Kate Miller
Poetry Picture Book
Ages 8 to 12
Boyds Mills Press, 2007, 978-1-59078-412-9
We live in a world that is full of color, so much color in fact that there are times when we miss noticing the amazing things around us that are black and white. Though the richness of color is missing, the sharp contrasts that you see with black and white images can be very striking and memorable.
For this picture book, Kate Miller has created seventeen poems that look at black and white scenes or images. She begins with the black prints of a baby’s feet on a piece of white paper. There are “two tapered soles / of elfin size” on the paper that are only a few minutes old, but that are already “adventure bound.”
We also visit Miss Fitzgibbon’s blackboard, which is covered with math problems, the names of the planets, reminders, and other notes. On the board we see the “outlines of / A blackboard memory / Preserved in molecules of chalk.”

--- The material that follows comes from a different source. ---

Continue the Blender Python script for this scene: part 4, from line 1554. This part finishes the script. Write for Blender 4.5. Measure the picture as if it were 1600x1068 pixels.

Then there is a portrait of “my mother’s hair,” which is “satin black / except for one small / patch of white.” As she looks at that little patch of white, she can imagine what her mother will look like when she is no longer young.
With beautiful black and white illustrations to accompany each poem, Kate Miller gives her readers a very special poetical treat.
1 comment:
This book sounds lovely. Black and white illustrations can offer a different view of the world. Thanks for the review. Boyds Mills Press deserves extra credit for continuing to publish poetry collections.